■ **DESCRIPTION OF THE TASK**:
Write out each line exactly as it stands, please.

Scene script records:
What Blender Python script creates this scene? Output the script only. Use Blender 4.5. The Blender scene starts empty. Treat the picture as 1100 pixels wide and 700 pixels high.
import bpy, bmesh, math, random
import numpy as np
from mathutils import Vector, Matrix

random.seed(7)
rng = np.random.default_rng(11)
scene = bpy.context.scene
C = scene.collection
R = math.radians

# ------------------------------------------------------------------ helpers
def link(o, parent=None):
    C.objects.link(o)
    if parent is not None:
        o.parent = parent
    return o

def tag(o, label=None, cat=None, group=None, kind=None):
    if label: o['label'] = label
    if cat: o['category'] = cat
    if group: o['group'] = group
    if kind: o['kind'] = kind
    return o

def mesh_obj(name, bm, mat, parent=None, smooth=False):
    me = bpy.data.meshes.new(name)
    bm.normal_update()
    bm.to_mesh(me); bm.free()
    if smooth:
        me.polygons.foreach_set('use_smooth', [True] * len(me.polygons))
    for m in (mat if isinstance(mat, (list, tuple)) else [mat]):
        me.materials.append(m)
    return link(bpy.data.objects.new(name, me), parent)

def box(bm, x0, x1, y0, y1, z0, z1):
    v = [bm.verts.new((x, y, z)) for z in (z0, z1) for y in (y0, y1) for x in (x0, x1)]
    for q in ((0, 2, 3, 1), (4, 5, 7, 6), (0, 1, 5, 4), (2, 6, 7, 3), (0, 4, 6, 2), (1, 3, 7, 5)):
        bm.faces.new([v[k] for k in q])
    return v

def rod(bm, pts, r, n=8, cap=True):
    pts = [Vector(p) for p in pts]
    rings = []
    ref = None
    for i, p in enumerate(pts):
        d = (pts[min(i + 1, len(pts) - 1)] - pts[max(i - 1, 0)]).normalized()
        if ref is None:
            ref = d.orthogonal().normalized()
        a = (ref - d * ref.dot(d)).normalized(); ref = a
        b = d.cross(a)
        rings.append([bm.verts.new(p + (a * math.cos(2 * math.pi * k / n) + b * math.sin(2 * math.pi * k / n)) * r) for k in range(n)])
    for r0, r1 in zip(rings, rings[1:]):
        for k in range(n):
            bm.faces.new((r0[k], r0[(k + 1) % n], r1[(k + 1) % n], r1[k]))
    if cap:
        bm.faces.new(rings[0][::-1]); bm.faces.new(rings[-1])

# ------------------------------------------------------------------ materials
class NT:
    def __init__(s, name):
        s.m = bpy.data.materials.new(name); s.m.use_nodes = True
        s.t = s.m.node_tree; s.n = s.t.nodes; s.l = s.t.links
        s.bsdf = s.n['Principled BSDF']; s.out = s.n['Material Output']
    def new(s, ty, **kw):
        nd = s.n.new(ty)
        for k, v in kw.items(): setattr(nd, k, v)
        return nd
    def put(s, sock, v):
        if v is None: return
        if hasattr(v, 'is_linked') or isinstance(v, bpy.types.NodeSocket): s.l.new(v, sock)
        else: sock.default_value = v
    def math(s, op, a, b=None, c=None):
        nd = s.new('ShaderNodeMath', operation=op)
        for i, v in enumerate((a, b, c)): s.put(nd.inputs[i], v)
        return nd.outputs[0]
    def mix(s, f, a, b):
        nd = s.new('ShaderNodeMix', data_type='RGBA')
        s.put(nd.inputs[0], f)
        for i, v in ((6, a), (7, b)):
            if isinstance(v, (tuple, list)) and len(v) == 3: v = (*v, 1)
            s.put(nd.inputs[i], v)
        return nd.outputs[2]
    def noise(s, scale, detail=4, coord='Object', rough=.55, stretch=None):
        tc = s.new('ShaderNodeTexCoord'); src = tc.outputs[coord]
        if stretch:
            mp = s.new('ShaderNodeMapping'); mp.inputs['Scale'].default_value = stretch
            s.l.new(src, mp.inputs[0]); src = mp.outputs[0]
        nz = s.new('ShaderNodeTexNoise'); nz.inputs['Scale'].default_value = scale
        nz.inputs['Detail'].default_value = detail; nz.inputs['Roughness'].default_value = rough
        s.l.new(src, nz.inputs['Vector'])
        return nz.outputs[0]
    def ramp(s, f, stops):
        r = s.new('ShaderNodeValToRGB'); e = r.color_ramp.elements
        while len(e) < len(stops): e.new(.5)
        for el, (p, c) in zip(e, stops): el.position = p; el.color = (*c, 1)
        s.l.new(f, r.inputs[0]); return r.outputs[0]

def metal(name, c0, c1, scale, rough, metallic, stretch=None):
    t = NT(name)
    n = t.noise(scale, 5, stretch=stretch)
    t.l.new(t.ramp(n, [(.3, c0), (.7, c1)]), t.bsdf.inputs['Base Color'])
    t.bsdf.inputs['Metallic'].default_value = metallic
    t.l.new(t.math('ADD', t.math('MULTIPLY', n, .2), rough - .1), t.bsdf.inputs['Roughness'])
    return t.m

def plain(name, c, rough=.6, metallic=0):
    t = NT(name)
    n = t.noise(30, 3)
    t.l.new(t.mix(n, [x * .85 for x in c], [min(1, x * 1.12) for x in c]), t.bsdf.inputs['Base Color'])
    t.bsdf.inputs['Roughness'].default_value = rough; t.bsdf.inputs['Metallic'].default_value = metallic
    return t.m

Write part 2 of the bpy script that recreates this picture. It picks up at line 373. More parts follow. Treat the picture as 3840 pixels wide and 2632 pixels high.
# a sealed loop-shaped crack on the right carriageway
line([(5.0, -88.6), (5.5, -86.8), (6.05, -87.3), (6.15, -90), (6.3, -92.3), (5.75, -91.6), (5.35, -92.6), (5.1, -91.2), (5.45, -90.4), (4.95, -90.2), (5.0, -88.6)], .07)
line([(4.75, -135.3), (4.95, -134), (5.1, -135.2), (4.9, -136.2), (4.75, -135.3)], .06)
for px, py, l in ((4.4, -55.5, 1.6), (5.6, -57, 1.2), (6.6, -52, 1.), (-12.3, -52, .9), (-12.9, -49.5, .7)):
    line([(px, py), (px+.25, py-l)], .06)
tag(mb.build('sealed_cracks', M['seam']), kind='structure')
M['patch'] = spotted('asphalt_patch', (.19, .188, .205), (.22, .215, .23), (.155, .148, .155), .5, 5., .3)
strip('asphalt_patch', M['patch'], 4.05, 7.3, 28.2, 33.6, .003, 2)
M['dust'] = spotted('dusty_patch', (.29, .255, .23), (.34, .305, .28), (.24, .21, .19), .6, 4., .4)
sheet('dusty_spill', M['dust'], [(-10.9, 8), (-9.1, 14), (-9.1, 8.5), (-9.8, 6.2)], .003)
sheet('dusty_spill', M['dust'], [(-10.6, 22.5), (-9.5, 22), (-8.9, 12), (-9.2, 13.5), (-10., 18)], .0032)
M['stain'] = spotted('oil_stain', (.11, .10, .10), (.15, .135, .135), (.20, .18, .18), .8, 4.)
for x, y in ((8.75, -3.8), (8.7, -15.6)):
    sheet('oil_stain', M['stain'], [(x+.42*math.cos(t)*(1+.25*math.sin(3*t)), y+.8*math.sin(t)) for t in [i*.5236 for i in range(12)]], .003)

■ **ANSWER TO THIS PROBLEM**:
What Blender Python script creates this scene? Output the script only. Use Blender 4.5. The Blender scene starts empty. Treat the picture as 1100 pixels wide and 700 pixels high.
import bpy, bmesh, math, random
import numpy as np
from mathutils import Vector, Matrix

random.seed(7)
rng = np.random.default_rng(11)
scene = bpy.context.scene
C = scene.collection
R = math.radians

# ------------------------------------------------------------------ helpers
def link(o, parent=None):
    C.objects.link(o)
    if parent is not None:
        o.parent = parent
    return o

def tag(o, label=None, cat=None, group=None, kind=None):
    if label: o['label'] = label
    if cat: o['category'] = cat
    if group: o['group'] = group
    if kind: o['kind'] = kind
    return o

def mesh_obj(name, bm, mat, parent=None, smooth=False):
    me = bpy.data.meshes.new(name)
    bm.normal_update()
    bm.to_mesh(me); bm.free()
    if smooth:
        me.polygons.foreach_set('use_smooth', [True] * len(me.polygons))
    for m in (mat if isinstance(mat, (list, tuple)) else [mat]):
        me.materials.append(m)
    return link(bpy.data.objects.new(name, me), parent)

def box(bm, x0, x1, y0, y1, z0, z1):
    v = [bm.verts.new((x, y, z)) for z in (z0, z1) for y in (y0, y1) for x in (x0, x1)]
    for q in ((0, 2, 3, 1), (4, 5, 7, 6), (0, 1, 5, 4), (2, 6, 7, 3), (0, 4, 6, 2), (1, 3, 7, 5)):
        bm.faces.new([v[k] for k in q])
    return v

def rod(bm, pts, r, n=8, cap=True):
    pts = [Vector(p) for p in pts]
    rings = []
    ref = None
    for i, p in enumerate(pts):
        d = (pts[min(i + 1, len(pts) - 1)] - pts[max(i - 1, 0)]).normalized()
        if ref is None:
            ref = d.orthogonal().normalized()
        a = (ref - d * ref.dot(d)).normalized(); ref = a
        b = d.cross(a)
        rings.append([bm.verts.new(p + (a * math.cos(2 * math.pi * k / n) + b * math.sin(2 * math.pi * k / n)) * r) for k in range(n)])
    for r0, r1 in zip(rings, rings[1:]):
        for k in range(n):
            bm.faces.new((r0[k], r0[(k + 1) % n], r1[(k + 1) % n], r1[k]))
    if cap:
        bm.faces.new(rings[0][::-1]); bm.faces.new(rings[-1])

# ------------------------------------------------------------------ materials
class NT:
    def __init__(s, name):
        s.m = bpy.data.materials.new(name); s.m.use_nodes = True
        s.t = s.m.node_tree; s.n = s.t.nodes; s.l = s.t.links
        s.bsdf = s.n['Principled BSDF']; s.out = s.n['Material Output']
    def new(s, ty, **kw):
        nd = s.n.new(ty)
        for k, v in kw.items(): setattr(nd, k, v)
        return nd
    def put(s, sock, v):
        if v is None: return
        if hasattr(v, 'is_linked') or isinstance(v, bpy.types.NodeSocket): s.l.new(v, sock)
        else: sock.default_value = v
    def math(s, op, a, b=None, c=None):
        nd = s.new('ShaderNodeMath', operation=op)
        for i, v in enumerate((a, b, c)): s.put(nd.inputs[i], v)
        return nd.outputs[0]
    def mix(s, f, a, b):
        nd = s.new('ShaderNodeMix', data_type='RGBA')
        s.put(nd.inputs[0], f)
        for i, v in ((6, a), (7, b)):
            if isinstance(v, (tuple, list)) and len(v) == 3: v = (*v, 1)
            s.put(nd.inputs[i], v)
        return nd.outputs[2]
    def noise(s, scale, detail=4, coord='Object', rough=.55, stretch=None):
        tc = s.new('ShaderNodeTexCoord'); src = tc.outputs[coord]
        if stretch:
            mp = s.new('ShaderNodeMapping'); mp.inputs['Scale'].default_value = stretch
            s.l.new(src, mp.inputs[0]); src = mp.outputs[0]
        nz = s.new('ShaderNodeTexNoise'); nz.inputs['Scale'].default_value = scale
        nz.inputs['Detail'].default_value = detail; nz.inputs['Roughness'].default_value = rough
        s.l.new(src, nz.inputs['Vector'])
        return nz.outputs[0]
    def ramp(s, f, stops):
        r = s.new('ShaderNodeValToRGB'); e = r.color_ramp.elements
        while len(e) < len(stops): e.new(.5)
        for el, (p, c) in zip(e, stops): el.position = p; el.color = (*c, 1)
        s.l.new(f, r.inputs[0]); return r.outputs[0]

def metal(name, c0, c1, scale, rough, metallic, stretch=None):
    t = NT(name)
    n = t.noise(scale, 5, stretch=stretch)
    t.l.new(t.ramp(n, [(.3, c0), (.7, c1)]), t.bsdf.inputs['Base Color'])
    t.bsdf.inputs['Metallic'].default_value = metallic
    t.l.new(t.math('ADD', t.math('MULTIPLY', n, .2), rough - .1), t.bsdf.inputs['Roughness'])
    return t.m

def plain(name, c, rough=.6, metallic=0):
    t = NT(name)
    n = t.noise(30, 3)
    t.l.new(t.mix(n, [x * .85 for x in c], [min(1, x * 1.12) for x in c]), t.bsdf.inputs['Base Color'])
    t.bsdf.inputs['Roughness'].default_value = rough; t.bsdf.inputs['Metallic'].default_value = metallic
    return t.m

Write part 2 of the bpy script that recreates this picture. It picks up at line 373. More parts follow. Treat the picture as 3840 pixels wide and 2632 pixels high.
# a sealed loop-shaped crack on the right carriageway
line([(5.0, -88.6), (5.5, -86.8), (6.05, -87.3), (6.15, -90), (6.3, -92.3), (5.75, -91.6), (5.35, -92.6), (5.1, -91.2), (5.45, -90.4), (4.95, -90.2), (5.0, -88.6)], .07)
line([(4.75, -135.3), (4.95, -134), (5.1, -135.2), (4.9, -136.2), (4.75, -135.3)], .06)
for px, py, l in ((4.4, -55.5, 1.6), (5.6, -57, 1.2), (6.6, -52, 1.), (-12.3, -52, .9), (-12.9, -49.5, .7)):
    line([(px, py), (px+.25, py-l)], .06)
tag(mb.build('sealed_cracks', M['seam']), kind='structure')
M['patch'] = spotted('asphalt_patch', (.19, .188, .205), (.22, .215, .23), (.155, .148, .155), .5, 5., .3)
strip('asphalt_patch', M['patch'], 4.05, 7.3, 28.2, 33.6, .003, 2)
M['dust'] = spotted('dusty_patch', (.29, .255, .23), (.34, .305, .28), (.24, .21, .19), .6, 4., .4)
sheet('dusty_spill', M['dust'], [(-10.9, 8), (-9.1, 14), (-9.1, 8.5), (-9.8, 6.2)], .003)
sheet('dusty_spill', M['dust'], [(-10.6, 22.5), (-9.5, 22), (-8.9, 12), (-9.2, 13.5), (-10., 18)], .0032)
M['stain'] = spotted('oil_stain', (.11, .10, .10), (.15, .135, .135), (.20, .18, .18), .8, 4.)
for x, y in ((8.75, -3.8), (8.7, -15.6)):
    sheet('oil_stain', M['stain'], [(x+.42*math.cos(t)*(1+.25*math.sin(3*t)), y+.8*math.sin(t)) for t in [i*.5236 for i in range(12)]], .003)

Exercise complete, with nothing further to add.